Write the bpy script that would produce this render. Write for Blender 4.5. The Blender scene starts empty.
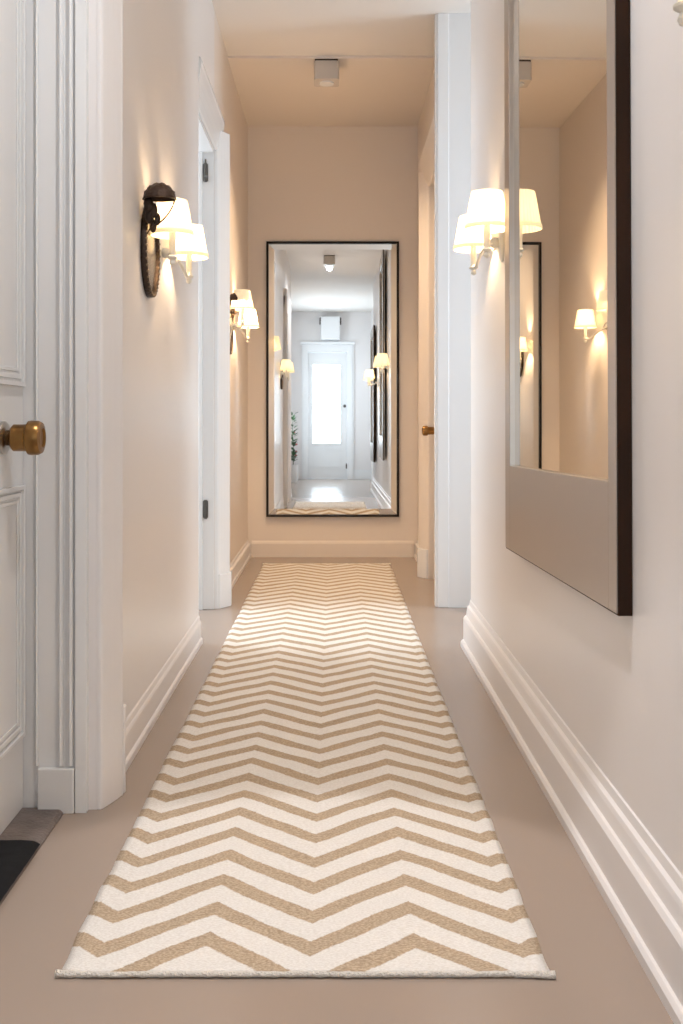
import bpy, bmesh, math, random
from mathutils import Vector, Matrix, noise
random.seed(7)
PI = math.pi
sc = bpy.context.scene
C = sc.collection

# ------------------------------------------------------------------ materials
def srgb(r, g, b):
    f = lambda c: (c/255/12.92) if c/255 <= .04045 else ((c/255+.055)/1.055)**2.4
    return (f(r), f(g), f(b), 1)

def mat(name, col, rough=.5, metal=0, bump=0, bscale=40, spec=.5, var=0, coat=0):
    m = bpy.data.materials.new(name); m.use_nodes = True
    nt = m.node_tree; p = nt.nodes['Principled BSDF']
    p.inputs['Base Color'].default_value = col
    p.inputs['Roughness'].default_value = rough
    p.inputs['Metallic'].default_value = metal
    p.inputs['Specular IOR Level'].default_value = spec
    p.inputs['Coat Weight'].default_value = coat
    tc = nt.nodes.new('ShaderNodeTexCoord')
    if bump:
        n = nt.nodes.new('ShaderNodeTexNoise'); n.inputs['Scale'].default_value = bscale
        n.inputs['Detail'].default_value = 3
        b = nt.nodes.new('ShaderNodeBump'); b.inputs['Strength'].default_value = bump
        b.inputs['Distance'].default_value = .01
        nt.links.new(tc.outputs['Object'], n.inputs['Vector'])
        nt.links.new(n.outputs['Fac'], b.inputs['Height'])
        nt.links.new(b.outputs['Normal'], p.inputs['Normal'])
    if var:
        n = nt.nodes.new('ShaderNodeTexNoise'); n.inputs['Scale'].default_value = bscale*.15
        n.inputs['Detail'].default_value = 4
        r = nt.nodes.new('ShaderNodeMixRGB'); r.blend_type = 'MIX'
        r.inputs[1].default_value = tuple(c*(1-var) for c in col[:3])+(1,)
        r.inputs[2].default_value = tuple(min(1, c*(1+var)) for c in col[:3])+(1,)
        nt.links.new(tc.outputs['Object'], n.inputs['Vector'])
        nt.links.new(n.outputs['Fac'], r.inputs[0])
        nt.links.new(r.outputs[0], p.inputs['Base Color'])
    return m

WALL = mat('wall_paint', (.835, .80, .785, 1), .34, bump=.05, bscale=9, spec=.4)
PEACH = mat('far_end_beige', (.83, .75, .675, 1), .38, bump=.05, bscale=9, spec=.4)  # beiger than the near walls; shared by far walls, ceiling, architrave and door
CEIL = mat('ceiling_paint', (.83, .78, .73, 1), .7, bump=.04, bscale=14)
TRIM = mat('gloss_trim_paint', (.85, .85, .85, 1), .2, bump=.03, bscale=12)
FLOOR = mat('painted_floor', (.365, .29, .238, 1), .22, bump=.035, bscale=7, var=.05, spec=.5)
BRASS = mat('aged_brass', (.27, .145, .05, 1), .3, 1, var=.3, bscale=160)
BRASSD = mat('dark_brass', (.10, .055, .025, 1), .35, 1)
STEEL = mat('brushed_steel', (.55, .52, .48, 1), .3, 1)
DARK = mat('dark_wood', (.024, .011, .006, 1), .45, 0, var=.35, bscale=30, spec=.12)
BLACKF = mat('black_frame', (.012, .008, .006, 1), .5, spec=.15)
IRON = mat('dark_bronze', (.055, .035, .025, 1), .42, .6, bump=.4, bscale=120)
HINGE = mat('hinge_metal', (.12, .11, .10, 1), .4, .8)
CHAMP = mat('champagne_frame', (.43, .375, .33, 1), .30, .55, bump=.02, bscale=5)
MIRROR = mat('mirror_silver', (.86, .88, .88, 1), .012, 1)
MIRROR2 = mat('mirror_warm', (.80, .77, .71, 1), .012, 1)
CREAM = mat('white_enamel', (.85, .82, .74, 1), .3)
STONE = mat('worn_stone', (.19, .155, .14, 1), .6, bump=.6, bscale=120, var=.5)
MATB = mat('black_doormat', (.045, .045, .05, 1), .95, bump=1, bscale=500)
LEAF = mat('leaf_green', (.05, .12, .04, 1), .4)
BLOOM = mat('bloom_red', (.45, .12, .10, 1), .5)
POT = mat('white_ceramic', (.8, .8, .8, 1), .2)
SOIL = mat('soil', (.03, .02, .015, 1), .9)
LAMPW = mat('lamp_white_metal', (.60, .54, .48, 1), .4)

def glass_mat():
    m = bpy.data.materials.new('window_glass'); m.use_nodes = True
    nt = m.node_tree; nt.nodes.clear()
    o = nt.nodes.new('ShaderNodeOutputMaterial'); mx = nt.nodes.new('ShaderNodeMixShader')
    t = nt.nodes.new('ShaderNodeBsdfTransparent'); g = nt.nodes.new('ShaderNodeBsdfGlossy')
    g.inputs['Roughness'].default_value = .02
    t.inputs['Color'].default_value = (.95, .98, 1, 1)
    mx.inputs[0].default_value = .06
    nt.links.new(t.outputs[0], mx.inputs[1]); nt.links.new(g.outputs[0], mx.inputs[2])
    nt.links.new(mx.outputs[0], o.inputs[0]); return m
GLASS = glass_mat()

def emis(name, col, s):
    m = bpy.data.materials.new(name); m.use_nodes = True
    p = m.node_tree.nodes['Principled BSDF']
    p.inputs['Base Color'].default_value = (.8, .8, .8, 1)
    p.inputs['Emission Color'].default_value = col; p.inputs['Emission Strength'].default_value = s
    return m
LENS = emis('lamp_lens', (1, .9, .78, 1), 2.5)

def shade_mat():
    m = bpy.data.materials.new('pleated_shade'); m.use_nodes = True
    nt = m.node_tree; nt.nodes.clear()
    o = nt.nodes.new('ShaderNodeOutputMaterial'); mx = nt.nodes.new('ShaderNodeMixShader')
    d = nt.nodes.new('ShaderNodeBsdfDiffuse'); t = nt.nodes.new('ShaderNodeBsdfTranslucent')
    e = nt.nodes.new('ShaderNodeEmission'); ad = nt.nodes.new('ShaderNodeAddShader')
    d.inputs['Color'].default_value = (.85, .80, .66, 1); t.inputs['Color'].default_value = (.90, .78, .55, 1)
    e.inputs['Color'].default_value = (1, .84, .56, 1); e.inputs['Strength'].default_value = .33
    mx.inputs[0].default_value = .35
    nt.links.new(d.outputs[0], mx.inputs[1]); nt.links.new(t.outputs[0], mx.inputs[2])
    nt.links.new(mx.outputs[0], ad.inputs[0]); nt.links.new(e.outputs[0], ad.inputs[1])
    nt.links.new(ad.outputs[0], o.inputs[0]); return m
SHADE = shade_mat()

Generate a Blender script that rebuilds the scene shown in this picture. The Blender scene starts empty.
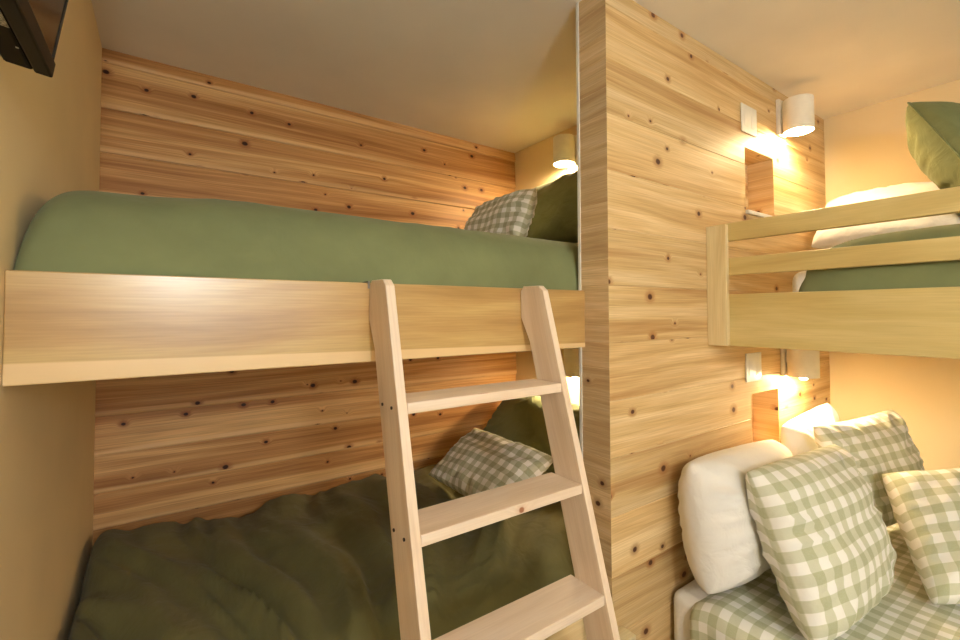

_What to work on_
Reproduce every line above as written, skipping pictures.

_Exercise result_
Write the bpy script that would produce this render. Write for Blender 4.5. The Blender scene starts empty.
import bpy, bmesh, math, random
from mathutils import Vector, Matrix, noise
random.seed(7)
PI = math.pi
sc = bpy.context.scene
C = sc.collection

# ------------------------------------------------------------------ materials
def srgb(r, g, b):
    f = lambda c: (c/255/12.92) if c/255 <= .04045 else ((c/255+.055)/1.055)**2.4
    return (f(r), f(g), f(b), 1)

def mat(name, col, rough=.5, metal=0, bump=0, bscale=40, spec=.5, var=0, coat=0):
    m = bpy.data.materials.new(name); m.use_nodes = True
    nt = m.node_tree; p = nt.nodes['Principled BSDF']
    p.inputs['Base Color'].default_value = col
    p.inputs['Roughness'].default_value = rough
    p.inputs['Metallic'].default_value = metal
    p.inputs['Specular IOR Level'].default_value = spec
    p.inputs['Coat Weight'].default_value = coat
    tc = nt.nodes.new('ShaderNodeTexCoord')
    if bump:
        n = nt.nodes.new('ShaderNodeTexNoise'); n.inputs['Scale'].default_value = bscale
        n.inputs['Detail'].default_value = 3
        b = nt.nodes.new('ShaderNodeBump'); b.inputs['Strength'].default_value = bump
        b.inputs['Distance'].default_value = .01
        nt.links.new(tc.outputs['Object'], n.inputs['Vector'])
        nt.links.new(n.outputs['Fac'], b.inputs['Height'])
        nt.links.new(b.outputs['Normal'], p.inputs['Normal'])
    if var:
        n = nt.nodes.new('ShaderNodeTexNoise'); n.inputs['Scale'].default_value = bscale*.15
        n.inputs['Detail'].default_value = 4
        r = nt.nodes.new('ShaderNodeMixRGB'); r.blend_type = 'MIX'
        r.inputs[1].default_value = tuple(c*(1-var) for c in col[:3])+(1,)
        r.inputs[2].default_value = tuple(min(1, c*(1+var)) for c in col[:3])+(1,)
        nt.links.new(tc.outputs['Object'], n.inputs['Vector'])
        nt.links.new(n.outputs['Fac'], r.inputs[0])
        nt.links.new(r.outputs[0], p.inputs['Base Color'])
    return m

WALL = mat('wall_paint', (.835, .80, .785, 1), .34, bump=.05, bscale=9, spec=.4)
PEACH = mat('far_end_beige', (.83, .75, .675, 1), .38, bump=.05, bscale=9, spec=.4)  # beiger than the near walls; shared by far walls, ceiling, architrave and door
CEIL = mat('ceiling_paint', (.83, .78, .73, 1), .7, bump=.04, bscale=14)
TRIM = mat('gloss_trim_paint', (.85, .85, .85, 1), .2, bump=.03, bscale=12)
FLOOR = mat('painted_floor', (.365, .29, .238, 1), .22, bump=.035, bscale=7, var=.05, spec=.5)
BRASS = mat('aged_brass', (.27, .145, .05, 1), .3, 1, var=.3, bscale=160)
BRASSD = mat('dark_brass', (.10, .055, .025, 1), .35, 1)
STEEL = mat('brushed_steel', (.55, .52, .48, 1), .3, 1)
DARK = mat('dark_wood', (.024, .011, .006, 1), .45, 0, var=.35, bscale=30, spec=.12)
BLACKF = mat('black_frame', (.012, .008, .006, 1), .5, spec=.15)
IRON = mat('dark_bronze', (.055, .035, .025, 1), .42, .6, bump=.4, bscale=120)
HINGE = mat('hinge_metal', (.12, .11, .10, 1), .4, .8)
CHAMP = mat('champagne_frame', (.43, .375, .33, 1), .30, .55, bump=.02, bscale=5)
MIRROR = mat('mirror_silver', (.86, .88, .88, 1), .012, 1)
MIRROR2 = mat('mirror_warm', (.80, .77, .71, 1), .012, 1)
CREAM = mat('white_enamel', (.85, .82, .74, 1), .3)
STONE = mat('worn_stone', (.19, .155, .14, 1), .6, bump=.6, bscale=120, var=.5)
MATB = mat('black_doormat', (.045, .045, .05, 1), .95, bump=1, bscale=500)
LEAF = mat('leaf_green', (.05, .12, .04, 1), .4)
BLOOM = mat('bloom_red', (.45, .12, .10, 1), .5)
POT = mat('white_ceramic', (.8, .8, .8, 1), .2)
SOIL = mat('soil', (.03, .02, .015, 1), .9)
LAMPW = mat('lamp_white_metal', (.60, .54, .48, 1), .4)

def glass_mat():
    m = bpy.data.materials.new('window_glass'); m.use_nodes = True
    nt = m.node_tree; nt.nodes.clear()
    o = nt.nodes.new('ShaderNodeOutputMaterial'); mx = nt.nodes.new('ShaderNodeMixShader')
    t = nt.nodes.new('ShaderNodeBsdfTransparent'); g = nt.nodes.new('ShaderNodeBsdfGlossy')
    g.inputs['Roughness'].default_value = .02
    t.inputs['Color'].default_value = (.95, .98, 1, 1)
    mx.inputs[0].default_value = .06
    nt.links.new(t.outputs[0], mx.inputs[1]); nt.links.new(g.outputs[0], mx.inputs[2])
    nt.links.new(mx.outputs[0], o.inputs[0]); return m
GLASS = glass_mat()

def emis(name, col, s):
    m = bpy.data.materials.new(name); m.use_nodes = True
    p = m.node_tree.nodes['Principled BSDF']
    p.inputs['Base Color'].default_value = (.8, .8, .8, 1)
    p.inputs['Emission Color'].default_value = col; p.inputs['Emission Strength'].default_value = s
    return m
LENS = emis('lamp_lens', (1, .9, .78, 1), 2.5)

def shade_mat():
    m = bpy.data.materials.new('pleated_shade'); m.use_nodes = True
    nt = m.node_tree; nt.nodes.clear()
    o = nt.nodes.new('ShaderNodeOutputMaterial'); mx = nt.nodes.new('ShaderNodeMixShader')
    d = nt.nodes.new('ShaderNodeBsdfDiffuse'); t = nt.nodes.new('ShaderNodeBsdfTranslucent')
    e = nt.nodes.new('ShaderNodeEmission'); ad = nt.nodes.new('ShaderNodeAddShader')
    d.inputs['Color'].default_value = (.85, .80, .66, 1); t.inputs['Color'].default_value = (.90, .78, .55, 1)
    e.inputs['Color'].default_value = (1, .84, .56, 1); e.inputs['Strength'].default_value = .33
    mx.inputs[0].default_value = .35
    nt.links.new(d.outputs[0], mx.inputs[1]); nt.links.new(t.outputs[0], mx.inputs[2])
    nt.links.new(mx.outputs[0], ad.inputs[0]); nt.links.new(e.outputs[0], ad.inputs[1])
    nt.links.new(ad.outputs[0], o.inputs[0]); return m
SHADE = shade_mat()

Generate a Blender script that rebuilds the scene shown in this picture. The Blender scene starts empty.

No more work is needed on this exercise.